AIM OF THE EXERCISE: Tally every line of the material that includes "empty", then give the tally and nothing else.

INPUT ROWS:
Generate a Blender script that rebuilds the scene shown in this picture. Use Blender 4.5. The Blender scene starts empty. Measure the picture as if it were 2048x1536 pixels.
==
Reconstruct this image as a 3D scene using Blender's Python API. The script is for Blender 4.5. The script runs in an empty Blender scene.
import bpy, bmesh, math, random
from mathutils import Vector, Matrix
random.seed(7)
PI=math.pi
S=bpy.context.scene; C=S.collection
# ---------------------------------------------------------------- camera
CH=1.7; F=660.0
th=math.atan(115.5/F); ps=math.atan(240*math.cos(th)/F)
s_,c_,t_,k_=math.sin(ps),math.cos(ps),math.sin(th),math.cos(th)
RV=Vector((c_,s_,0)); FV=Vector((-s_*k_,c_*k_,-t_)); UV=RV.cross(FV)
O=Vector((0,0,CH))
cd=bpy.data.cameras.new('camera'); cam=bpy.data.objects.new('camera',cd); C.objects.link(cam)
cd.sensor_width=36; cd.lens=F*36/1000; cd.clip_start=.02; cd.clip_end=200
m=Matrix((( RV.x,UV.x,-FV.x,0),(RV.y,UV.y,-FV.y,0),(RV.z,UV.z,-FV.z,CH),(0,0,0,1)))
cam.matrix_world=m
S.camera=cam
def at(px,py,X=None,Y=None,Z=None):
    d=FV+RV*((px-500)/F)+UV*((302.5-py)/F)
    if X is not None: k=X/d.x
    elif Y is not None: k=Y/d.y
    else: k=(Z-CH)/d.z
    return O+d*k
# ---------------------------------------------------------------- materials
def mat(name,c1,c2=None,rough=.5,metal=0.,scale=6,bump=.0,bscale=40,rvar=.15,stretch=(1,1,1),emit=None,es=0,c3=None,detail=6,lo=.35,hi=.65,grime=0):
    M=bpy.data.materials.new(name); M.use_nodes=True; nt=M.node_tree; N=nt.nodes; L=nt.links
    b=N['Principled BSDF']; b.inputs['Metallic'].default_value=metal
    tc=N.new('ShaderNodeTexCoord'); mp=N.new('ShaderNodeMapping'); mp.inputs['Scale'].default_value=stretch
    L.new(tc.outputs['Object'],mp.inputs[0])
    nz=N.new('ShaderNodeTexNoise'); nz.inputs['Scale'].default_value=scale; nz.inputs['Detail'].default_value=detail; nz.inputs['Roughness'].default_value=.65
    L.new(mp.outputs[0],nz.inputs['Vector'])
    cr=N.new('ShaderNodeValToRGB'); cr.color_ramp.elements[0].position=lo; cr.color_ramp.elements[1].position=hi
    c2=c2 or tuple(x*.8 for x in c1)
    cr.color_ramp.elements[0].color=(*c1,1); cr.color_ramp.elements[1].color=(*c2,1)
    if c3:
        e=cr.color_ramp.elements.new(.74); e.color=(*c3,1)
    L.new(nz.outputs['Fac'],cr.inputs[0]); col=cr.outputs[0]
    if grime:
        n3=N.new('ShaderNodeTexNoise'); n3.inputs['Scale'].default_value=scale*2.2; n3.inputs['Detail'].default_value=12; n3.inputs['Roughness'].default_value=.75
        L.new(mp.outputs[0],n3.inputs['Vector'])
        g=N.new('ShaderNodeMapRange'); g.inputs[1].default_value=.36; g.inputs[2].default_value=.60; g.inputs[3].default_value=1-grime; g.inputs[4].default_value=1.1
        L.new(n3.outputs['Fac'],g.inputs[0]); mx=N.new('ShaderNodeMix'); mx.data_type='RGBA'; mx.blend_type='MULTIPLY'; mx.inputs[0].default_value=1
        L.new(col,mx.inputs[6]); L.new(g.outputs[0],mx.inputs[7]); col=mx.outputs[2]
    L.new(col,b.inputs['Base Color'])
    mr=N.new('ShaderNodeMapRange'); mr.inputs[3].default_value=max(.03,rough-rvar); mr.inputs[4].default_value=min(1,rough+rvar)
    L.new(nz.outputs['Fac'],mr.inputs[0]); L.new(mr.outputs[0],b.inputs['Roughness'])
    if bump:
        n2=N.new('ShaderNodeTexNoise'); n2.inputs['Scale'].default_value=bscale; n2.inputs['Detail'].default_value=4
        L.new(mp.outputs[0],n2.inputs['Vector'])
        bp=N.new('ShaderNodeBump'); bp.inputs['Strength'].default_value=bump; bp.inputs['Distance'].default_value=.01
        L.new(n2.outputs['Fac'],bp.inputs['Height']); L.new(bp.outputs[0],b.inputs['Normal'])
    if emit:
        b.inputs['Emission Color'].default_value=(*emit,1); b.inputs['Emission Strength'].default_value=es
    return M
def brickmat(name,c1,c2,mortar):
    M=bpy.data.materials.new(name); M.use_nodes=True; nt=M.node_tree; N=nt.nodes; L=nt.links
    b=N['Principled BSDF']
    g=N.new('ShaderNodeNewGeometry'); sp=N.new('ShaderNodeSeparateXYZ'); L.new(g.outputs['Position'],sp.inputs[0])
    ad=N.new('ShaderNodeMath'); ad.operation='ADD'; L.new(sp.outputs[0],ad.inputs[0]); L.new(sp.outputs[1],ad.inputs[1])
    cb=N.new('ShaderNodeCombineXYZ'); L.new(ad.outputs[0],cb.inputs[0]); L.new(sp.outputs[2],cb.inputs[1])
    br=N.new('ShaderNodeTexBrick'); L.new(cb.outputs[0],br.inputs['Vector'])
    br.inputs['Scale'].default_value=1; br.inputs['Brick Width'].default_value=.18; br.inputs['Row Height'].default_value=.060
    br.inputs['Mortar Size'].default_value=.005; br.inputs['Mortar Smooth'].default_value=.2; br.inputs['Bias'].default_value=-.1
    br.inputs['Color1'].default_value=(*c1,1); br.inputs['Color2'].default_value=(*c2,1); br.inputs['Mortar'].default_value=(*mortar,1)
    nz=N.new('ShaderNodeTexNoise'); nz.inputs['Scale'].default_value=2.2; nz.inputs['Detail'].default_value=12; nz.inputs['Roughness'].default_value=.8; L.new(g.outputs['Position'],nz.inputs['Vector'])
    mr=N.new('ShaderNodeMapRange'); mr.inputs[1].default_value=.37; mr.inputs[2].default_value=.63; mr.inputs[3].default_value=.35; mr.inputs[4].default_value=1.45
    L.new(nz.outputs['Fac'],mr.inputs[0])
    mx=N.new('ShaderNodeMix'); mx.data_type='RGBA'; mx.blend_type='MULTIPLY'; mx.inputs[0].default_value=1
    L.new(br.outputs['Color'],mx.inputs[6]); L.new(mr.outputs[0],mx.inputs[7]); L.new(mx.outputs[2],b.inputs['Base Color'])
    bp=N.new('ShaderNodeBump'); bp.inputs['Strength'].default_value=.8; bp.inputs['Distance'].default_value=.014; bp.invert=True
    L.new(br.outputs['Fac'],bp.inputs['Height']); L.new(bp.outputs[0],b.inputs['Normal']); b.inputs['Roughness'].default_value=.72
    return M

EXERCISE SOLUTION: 2